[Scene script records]

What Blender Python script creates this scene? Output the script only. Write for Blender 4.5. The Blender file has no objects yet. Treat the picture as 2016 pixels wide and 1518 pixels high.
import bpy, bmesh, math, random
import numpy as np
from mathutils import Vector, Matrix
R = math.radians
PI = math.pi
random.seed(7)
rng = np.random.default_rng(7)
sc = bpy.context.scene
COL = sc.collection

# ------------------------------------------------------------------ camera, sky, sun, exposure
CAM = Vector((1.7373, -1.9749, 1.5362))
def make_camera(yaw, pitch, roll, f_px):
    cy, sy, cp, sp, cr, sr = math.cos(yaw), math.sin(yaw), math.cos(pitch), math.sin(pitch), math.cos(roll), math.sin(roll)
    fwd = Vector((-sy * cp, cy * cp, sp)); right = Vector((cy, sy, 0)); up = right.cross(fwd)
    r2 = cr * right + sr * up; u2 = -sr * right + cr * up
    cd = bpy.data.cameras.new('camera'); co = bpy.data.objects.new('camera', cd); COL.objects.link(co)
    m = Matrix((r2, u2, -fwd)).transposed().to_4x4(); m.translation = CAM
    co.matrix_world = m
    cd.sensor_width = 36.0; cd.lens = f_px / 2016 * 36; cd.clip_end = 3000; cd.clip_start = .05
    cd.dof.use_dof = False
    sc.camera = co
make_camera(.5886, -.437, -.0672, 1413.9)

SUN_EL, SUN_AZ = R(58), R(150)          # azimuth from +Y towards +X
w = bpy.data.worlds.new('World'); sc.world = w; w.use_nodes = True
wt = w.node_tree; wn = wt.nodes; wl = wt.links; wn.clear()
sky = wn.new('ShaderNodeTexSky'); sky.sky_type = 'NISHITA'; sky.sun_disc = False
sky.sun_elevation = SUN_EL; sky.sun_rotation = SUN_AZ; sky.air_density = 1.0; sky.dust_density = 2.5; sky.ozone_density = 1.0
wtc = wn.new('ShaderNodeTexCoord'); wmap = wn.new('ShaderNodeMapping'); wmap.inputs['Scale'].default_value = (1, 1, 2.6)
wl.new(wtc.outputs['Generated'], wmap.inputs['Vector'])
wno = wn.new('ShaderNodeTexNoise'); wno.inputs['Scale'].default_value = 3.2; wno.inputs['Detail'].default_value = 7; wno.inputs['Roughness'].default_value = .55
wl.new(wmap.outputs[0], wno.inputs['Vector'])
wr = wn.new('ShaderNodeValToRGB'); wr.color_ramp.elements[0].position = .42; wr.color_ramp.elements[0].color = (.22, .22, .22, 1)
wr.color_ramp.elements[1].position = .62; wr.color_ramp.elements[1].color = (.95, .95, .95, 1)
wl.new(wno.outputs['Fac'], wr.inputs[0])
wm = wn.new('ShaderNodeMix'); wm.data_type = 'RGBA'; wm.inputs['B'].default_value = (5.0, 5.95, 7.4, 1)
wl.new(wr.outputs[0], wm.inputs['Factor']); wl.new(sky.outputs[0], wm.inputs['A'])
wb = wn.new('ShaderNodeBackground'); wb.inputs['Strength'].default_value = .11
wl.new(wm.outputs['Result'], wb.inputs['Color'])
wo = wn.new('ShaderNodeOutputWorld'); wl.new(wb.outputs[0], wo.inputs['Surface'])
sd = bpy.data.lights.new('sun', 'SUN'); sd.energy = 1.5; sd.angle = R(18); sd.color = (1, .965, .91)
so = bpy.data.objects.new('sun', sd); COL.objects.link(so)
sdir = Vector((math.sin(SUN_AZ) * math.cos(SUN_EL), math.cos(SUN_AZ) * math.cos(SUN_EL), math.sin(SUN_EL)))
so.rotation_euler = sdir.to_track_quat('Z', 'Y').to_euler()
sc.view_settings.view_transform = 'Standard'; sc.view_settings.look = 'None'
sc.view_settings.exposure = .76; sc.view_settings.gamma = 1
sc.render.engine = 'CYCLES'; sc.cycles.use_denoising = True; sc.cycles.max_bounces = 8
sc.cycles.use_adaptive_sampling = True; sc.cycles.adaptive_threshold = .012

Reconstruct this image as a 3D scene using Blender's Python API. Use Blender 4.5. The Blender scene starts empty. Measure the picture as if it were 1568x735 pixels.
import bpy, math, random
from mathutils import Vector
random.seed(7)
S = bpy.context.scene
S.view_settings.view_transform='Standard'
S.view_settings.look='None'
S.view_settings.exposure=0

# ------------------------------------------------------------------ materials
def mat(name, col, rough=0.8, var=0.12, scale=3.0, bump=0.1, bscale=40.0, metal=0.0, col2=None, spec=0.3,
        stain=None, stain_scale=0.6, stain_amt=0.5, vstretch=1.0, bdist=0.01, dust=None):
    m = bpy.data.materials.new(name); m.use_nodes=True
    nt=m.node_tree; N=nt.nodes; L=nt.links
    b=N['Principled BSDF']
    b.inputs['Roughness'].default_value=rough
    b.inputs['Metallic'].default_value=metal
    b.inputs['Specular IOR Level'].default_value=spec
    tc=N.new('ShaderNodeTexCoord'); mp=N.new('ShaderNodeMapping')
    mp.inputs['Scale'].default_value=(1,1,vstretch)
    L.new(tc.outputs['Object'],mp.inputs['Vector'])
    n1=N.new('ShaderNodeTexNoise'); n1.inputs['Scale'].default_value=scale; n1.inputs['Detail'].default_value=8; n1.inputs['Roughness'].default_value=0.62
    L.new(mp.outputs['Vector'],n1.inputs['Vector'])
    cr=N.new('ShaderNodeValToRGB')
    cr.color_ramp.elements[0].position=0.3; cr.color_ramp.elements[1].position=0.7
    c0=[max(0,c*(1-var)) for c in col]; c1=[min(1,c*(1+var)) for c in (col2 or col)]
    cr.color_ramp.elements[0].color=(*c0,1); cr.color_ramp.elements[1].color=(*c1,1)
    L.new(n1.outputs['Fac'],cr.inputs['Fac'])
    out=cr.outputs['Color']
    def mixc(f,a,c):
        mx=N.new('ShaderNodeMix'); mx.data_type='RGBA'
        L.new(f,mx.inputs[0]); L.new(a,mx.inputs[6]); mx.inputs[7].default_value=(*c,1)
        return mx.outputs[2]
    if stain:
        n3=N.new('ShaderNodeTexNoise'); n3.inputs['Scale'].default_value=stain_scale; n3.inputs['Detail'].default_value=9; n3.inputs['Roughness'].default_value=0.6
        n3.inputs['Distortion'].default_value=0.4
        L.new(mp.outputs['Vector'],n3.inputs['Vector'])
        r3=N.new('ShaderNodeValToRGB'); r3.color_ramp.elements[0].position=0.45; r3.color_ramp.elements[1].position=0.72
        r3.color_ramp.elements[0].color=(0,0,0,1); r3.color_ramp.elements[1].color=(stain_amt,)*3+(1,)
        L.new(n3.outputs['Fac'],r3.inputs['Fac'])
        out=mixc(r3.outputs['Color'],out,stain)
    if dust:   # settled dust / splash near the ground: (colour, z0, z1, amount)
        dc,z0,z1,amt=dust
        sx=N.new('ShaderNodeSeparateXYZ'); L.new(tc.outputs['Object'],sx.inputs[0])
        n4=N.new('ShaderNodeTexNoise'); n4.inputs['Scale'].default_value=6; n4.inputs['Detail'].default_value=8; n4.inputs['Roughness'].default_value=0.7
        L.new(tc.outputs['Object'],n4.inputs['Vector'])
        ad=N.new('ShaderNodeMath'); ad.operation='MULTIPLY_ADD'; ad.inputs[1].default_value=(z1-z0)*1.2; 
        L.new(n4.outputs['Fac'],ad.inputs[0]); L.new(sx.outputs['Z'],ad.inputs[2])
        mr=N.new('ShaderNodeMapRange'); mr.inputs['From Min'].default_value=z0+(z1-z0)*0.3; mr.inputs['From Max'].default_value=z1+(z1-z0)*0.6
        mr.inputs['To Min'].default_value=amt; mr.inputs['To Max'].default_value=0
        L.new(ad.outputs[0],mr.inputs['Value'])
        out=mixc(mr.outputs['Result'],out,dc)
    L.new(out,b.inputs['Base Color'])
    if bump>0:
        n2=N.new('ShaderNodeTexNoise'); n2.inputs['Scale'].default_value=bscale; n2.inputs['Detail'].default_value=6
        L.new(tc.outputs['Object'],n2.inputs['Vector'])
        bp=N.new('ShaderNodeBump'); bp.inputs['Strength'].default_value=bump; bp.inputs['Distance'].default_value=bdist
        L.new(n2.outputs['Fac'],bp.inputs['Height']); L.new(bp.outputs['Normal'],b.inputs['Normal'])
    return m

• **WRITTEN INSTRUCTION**
Return a word-for-word copy of the lines from the beginning of the listing to the line holding "COL = sc.collection", both kept.

• **TASK OUTPUT**
What Blender Python script creates this scene? Output the script only. Write for Blender 4.5. The Blender file has no objects yet. Treat the picture as 2016 pixels wide and 1518 pixels high.
import bpy, bmesh, math, random
import numpy as np
from mathutils import Vector, Matrix
R = math.radians
PI = math.pi
random.seed(7)
rng = np.random.default_rng(7)
sc = bpy.context.scene
COL = sc.collection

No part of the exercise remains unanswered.